Is 90% happiness worth 10% suffering?
If yes, then... when you decrease the first percentage and increase the second, at what point would it just make more sense to turn off the game? Is it at the 51% mark, or before?
Religions give meanings to life, but only in the same sense that secular philosophies do. There is no more inherent reason to act according to a religious philosophy than a secular one. Why follow God? What is the point, really? Because God is good? Why should you care? To get into Heaven? Why do you want to do that?

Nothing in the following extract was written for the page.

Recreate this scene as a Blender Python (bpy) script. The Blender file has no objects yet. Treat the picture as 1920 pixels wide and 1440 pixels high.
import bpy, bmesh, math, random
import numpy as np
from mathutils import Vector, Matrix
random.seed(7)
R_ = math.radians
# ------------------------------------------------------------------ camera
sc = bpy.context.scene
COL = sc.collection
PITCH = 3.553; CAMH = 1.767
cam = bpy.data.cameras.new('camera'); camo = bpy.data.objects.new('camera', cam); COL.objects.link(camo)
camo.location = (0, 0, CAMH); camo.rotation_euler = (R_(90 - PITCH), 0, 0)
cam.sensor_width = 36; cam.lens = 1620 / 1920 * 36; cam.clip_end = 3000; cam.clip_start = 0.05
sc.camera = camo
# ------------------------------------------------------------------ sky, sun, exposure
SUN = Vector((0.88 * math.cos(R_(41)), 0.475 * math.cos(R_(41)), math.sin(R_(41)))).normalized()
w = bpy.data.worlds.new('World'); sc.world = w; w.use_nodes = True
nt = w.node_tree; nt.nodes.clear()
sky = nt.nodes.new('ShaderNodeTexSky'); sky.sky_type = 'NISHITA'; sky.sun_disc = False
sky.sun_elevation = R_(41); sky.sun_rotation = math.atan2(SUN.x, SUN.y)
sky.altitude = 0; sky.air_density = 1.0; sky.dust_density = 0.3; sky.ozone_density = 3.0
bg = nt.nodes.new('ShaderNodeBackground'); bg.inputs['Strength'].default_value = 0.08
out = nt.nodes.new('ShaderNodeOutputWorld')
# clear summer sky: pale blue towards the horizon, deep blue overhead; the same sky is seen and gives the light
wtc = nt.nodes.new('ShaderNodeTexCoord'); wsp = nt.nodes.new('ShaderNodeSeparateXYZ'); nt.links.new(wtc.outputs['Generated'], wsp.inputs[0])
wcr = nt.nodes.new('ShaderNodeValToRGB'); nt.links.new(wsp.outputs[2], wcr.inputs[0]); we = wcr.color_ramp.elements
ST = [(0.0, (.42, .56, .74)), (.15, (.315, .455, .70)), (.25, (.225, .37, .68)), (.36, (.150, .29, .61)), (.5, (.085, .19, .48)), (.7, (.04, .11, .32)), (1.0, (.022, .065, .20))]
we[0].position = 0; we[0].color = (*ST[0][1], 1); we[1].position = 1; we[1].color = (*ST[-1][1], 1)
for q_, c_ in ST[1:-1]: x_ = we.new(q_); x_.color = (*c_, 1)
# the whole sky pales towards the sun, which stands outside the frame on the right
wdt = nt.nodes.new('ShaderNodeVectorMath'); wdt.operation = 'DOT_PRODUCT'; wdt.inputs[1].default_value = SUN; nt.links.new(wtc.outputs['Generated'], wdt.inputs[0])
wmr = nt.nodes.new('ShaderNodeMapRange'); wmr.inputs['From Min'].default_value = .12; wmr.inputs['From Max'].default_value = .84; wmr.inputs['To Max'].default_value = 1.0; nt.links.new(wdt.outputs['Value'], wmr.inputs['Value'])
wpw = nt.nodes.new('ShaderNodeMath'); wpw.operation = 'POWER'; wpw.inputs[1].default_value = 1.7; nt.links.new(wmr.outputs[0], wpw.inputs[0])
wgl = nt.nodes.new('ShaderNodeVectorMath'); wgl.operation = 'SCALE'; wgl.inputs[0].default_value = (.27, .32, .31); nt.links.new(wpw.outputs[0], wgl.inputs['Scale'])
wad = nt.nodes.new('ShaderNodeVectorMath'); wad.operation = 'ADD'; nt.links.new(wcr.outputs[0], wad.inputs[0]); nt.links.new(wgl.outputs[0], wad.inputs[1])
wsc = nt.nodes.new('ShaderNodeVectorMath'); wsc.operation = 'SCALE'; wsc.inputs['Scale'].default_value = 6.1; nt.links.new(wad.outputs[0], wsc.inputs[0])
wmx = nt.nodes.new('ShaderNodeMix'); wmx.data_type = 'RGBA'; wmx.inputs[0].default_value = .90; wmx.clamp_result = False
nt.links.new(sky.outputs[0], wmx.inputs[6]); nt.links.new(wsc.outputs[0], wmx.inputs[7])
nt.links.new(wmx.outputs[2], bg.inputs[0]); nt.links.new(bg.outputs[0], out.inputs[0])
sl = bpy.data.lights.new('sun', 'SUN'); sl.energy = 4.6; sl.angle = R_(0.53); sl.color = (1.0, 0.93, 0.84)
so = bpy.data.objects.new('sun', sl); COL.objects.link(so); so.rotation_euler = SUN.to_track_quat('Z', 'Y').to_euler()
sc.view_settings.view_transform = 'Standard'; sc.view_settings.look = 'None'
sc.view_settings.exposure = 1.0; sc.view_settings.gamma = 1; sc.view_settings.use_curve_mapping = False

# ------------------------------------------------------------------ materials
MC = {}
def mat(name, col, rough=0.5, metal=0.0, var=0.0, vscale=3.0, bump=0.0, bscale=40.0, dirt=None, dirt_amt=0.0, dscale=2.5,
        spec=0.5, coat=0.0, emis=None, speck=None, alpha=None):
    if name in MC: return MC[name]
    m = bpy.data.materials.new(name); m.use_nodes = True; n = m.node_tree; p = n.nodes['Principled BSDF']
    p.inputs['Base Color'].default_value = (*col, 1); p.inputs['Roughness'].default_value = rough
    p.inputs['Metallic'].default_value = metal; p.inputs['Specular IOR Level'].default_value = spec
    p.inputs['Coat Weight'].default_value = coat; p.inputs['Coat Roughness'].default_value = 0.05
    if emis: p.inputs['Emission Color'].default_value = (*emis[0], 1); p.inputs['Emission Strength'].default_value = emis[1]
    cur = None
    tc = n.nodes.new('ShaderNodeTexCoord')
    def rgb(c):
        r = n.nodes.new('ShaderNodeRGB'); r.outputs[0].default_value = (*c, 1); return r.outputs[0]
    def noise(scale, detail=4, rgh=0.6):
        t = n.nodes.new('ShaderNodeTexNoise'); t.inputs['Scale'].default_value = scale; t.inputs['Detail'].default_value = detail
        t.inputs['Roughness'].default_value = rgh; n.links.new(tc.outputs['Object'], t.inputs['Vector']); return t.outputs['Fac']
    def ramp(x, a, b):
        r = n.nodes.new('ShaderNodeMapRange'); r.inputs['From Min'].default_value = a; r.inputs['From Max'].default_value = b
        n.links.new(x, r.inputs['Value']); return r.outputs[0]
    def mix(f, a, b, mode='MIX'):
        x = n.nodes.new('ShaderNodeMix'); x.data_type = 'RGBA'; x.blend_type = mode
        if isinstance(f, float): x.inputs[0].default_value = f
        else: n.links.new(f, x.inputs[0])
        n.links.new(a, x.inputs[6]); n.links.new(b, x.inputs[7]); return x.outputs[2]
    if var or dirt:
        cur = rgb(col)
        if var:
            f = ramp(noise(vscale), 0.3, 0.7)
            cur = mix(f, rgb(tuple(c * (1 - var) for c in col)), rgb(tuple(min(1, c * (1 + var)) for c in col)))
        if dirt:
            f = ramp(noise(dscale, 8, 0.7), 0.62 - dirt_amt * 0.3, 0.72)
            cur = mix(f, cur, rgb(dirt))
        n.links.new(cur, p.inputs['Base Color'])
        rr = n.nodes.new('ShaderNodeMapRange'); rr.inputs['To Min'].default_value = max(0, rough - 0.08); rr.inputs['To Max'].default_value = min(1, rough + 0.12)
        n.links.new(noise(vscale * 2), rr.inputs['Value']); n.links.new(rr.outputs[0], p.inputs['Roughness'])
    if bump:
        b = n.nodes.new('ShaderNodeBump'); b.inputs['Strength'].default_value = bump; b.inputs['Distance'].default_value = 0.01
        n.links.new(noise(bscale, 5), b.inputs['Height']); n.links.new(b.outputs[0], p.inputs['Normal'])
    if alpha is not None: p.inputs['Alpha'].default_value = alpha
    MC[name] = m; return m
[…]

As far as my own desires are concerned, I would be worse off if I was dead because I wouldn't physically exist, and I want to exist. If there's no afterlife then I guess I wouldn't know any better, but I still wouldn't be here to enjoy life, so in that sense I'd be worse off. And if all other life disappeared, I'd have nothing to eat, nobody to be friends with, and I'd be stuck on a largely featureless lump of rock, sucking away at the oxygen until I choked or starved to death. So that would be kind of unpleasant for me.
Edit:
>Is 90% happiness worth 10% suffering?
Can't answer for Gelzo, but from my own perspective, it doesn't work like that. A few people suffering a little is not sufficient to invalidate everybody else's happiness, but all the happiness in the world won't make up for the severe oppression of a group of people in order that others may attain said happiness.
Edit edit: And another thing, which I forgot the first time around - regarding your "why not kill people" question, if other people's lives matter, then ending people's lives against their will is obviously cruel and a violation of their personal freedom. If other people's lives don't matter, then it's hardly your responsiblity to kill them to alleviate their suffering, is it?
"Why follow God? What is the point, really? Because God is good? Why should you care? To get into Heaven? Why do you want to do that?"
Well yeah, if you believe that there is an omnipotent being of infinite goodness, and by correlation there is a concept of absolute truth and goodness, and all that jazz, then there's a certain drive to be in accord with what is good and right and true. But I suppose that's enough from me on that tangent. Our different reasons for morality, or even if life is worth living without a God and afterlife... these should be irrelevant as to what we believe.